E quem também enxerga uma complementariedade entre essas duas correntes de saberes é o agricultor familiar Sebastião Martins Barbosa. Na avaliação dele, o ‘Encontro de Saberes’ ajuda a “quebrar o paradigma de que o conhecimento é só aquele que vem das universidades”. Tião também defende que essa troca proporcionada pela disciplina é uma forma de perpetuar e difundir os conhecimentos populares. “Esse intercâmbio entre o campo e a cidade faz bem ao estudante, pois se ele tem esse conhecimento, vai trazer também para dentro da cidade e vai difundir. Ao mesmo tempo, a gente [homem e mulher do campo] ter o conhecimento técnico, o conhecimento acadêmico, que vai chegar também na roça, é muito importante. Não é só a universidade e nós, camponeses, quem ganhamos. A sociedade também tem muito a ganhar com isso, pois vai ter um conhecimento real”. E o agricultor adverte: “É um monte de coisa que a gente resgata e não deixa morrer. Se ficar só na roça com os mestres e não for para dentro da universidade, o saber popular vai acabar.”

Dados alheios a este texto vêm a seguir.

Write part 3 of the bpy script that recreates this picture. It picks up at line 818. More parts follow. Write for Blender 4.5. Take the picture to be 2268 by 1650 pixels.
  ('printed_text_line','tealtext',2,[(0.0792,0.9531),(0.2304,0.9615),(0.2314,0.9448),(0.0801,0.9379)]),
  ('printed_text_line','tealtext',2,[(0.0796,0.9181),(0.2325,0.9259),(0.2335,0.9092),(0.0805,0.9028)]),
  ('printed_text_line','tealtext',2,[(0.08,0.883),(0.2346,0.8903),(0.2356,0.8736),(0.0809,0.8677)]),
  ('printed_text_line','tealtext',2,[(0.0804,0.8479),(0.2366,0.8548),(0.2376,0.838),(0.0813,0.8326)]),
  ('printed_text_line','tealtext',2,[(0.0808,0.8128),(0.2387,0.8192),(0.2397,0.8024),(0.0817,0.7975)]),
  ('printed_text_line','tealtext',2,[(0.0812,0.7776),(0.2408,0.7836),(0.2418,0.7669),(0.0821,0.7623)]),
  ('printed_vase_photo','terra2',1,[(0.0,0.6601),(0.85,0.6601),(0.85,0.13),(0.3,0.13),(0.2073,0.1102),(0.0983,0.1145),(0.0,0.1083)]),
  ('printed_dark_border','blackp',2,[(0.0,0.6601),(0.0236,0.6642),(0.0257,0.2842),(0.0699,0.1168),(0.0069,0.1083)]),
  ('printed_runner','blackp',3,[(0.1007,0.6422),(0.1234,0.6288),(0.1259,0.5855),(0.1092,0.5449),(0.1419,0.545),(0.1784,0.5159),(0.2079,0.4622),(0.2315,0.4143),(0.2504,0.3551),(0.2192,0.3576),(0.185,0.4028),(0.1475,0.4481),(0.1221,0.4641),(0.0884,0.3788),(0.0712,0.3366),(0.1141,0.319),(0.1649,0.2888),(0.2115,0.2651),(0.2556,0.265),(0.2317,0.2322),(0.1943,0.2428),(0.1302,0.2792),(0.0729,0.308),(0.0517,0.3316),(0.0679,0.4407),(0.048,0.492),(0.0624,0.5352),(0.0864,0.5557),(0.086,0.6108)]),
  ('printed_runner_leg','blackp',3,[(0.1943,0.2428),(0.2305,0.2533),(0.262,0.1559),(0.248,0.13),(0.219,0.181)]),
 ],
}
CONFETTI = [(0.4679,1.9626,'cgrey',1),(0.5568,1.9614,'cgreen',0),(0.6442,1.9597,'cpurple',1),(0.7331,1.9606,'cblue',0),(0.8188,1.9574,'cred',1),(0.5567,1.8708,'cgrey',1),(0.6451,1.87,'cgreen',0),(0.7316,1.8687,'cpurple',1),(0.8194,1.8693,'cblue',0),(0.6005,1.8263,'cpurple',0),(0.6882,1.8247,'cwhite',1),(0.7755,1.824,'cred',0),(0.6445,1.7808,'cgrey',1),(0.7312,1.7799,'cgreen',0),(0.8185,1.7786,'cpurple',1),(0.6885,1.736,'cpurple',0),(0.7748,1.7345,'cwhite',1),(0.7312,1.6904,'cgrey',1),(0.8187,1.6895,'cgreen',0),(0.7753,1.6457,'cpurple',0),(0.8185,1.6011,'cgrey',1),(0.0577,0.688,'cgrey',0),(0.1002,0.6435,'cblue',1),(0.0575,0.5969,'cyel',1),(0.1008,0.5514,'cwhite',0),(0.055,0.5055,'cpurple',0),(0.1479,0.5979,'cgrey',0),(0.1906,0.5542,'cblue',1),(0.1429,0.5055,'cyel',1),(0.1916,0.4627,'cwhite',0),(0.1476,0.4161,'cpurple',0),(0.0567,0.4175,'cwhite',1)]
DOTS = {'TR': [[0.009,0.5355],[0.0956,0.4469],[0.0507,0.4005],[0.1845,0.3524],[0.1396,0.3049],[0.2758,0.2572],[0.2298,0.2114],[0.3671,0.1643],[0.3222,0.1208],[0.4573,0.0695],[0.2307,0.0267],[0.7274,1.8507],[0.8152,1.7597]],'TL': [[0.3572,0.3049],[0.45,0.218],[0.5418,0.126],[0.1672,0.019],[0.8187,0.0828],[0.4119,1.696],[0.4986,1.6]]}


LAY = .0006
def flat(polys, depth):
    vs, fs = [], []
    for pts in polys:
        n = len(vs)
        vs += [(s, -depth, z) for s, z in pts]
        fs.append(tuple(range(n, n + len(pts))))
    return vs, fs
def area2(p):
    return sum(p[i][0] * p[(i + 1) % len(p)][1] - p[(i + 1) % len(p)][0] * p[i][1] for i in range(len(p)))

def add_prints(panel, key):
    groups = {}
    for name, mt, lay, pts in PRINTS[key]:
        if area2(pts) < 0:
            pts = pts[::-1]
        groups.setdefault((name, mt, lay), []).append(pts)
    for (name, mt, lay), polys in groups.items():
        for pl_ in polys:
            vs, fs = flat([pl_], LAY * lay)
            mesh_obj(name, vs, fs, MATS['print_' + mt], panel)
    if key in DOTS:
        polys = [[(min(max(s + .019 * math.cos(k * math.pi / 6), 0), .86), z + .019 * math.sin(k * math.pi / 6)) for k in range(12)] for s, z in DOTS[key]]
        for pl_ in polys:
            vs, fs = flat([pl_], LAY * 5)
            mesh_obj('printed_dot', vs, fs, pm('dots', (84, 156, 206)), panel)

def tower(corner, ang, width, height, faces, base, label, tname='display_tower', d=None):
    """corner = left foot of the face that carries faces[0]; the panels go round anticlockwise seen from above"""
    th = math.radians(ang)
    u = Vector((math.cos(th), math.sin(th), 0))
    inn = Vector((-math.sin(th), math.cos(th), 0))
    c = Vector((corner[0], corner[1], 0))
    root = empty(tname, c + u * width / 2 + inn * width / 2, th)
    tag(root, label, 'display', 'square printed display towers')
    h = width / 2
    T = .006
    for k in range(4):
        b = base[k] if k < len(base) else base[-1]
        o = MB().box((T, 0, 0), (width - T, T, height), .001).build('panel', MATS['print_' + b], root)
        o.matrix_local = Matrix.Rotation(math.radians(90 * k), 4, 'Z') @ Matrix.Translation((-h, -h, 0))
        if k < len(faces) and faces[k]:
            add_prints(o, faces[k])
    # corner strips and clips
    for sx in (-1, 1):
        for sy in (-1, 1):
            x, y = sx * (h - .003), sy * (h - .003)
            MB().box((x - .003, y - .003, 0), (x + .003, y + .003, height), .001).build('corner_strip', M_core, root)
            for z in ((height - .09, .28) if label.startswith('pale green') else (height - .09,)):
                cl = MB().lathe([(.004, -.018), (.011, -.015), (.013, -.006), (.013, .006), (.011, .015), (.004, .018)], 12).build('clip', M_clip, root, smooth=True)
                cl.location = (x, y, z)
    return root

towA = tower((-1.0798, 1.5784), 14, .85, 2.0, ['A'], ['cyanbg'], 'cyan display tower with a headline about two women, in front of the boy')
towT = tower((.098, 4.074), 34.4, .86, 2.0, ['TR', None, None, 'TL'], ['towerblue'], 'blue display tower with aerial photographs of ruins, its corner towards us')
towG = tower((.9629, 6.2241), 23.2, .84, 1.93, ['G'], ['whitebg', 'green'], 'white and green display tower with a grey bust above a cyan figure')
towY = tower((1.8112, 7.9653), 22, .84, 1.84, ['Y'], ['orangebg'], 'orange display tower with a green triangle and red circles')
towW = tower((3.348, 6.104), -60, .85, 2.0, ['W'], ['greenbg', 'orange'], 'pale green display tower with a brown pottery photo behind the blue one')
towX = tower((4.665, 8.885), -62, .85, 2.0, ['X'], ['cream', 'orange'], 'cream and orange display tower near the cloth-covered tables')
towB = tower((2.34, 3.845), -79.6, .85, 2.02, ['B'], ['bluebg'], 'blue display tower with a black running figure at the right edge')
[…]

Os estudantes interessados em cursar a disciplina precisam solicitar a matrícula, via Sistema Integrado de Gestão Acadêmica (Siga), até essa sexta-feira, 18, data da primeira aula. O código da disciplina é ‘CBV026’ e as inscrições são limitadas. O ‘Encontro de Saberes’ será ofertada anualmente, com a disponibilização de 40 vagas. Essa primeira oferta prevê 11 encontros, oito deles acontecendo às sextas-feiras, de 14h às 16h, e os demais aos sábados.
“Momento histórico” para a UFJF-GV
Para o professor da UFJF-GV e coordenador do Nagô, Reinaldo Duque, trata-se de um “momento histórico” para o campus, já que pela primeira vez os estudantes terão uma disciplina ministrada por “mestres e mestras das artes e ofícios dos povos e comunidades tradicionais” integrando o currículo. O docente, que desde 2016 tem atuado junto com outros integrantes do Departamento de Ciências Básicas da Vida (DCBV) para incluir a atividade como disciplina, ainda destaca a importância dessa temática nos cursos de graduação:
“A inclusão dos saberes tradicionais e saberes e práticas historicamente marginalizados – como o dos povos indígenas, negros camponeses e ribeirinhos – na universidade e, juntamente com isso, a inclusão dos próprios mestres e mestras, pessoas que são detentores de conhecimento, com trajetórias de vida riquíssimas, com várias lições que se aplicam de uma forma transdisciplinar, que atravessam as fronteiras entre as disciplinas e áreas do conhecimento. Apesar disso, muitos desses mestres não tiveram a oportunidade de acessar a universidade, de ter altos graus de formação formal. Então é uma forma de reconhecê-los, incluí-los e valorizá-los”, frisa Duque.
A comunidade externa também terá acesso aos conteúdos
Mesmo que não é estudante de graduação do campus também poderá ter acesso ao ‘Encontro de Saberes’. Só que no caso do público externo à universidade, a formação tem uma outra dinâmica, sendo ofertada como curso de extensão. Nessa modalidade, as inscrições acontecem pela internet, até essa terça-feira, 15. Basta enviar e-mail para nago.ufjf.gv@gmail.com. No assunto deverá constar “Solicitação de inscrição no Encontro de Saberes” seguido do nome do interessado. Além disso, na mesma mensagem também deverá constar carta de apresentação explicando as motivações em participar do curso.
São 20 vagas para a comunidade, sendo que nessa modalidade a prioridade é para professores das redes municipal e estadual, estudantes indígenas, pretos ou pardos de outras instituições de ensino.
O Encontro de Saberes conta a parceria do Centro Agroecológico Tamanduá (CAT), da Cooperativa Regional de Economia Solidária, da Agricultura Familiar e Agroecológica (Cresafa), do Sindicato dos Trabalhadores Rurais de Governador Valadares e do Instituto Shirley Djukurnã Krenak. A atividade ainda tem o apoio da Fundação de Amparo à Pesquisa do Estado de Minas Gerais (Fapemig), da Pró-Reitoria de Extensão e do Jardim Botânico da UFJF.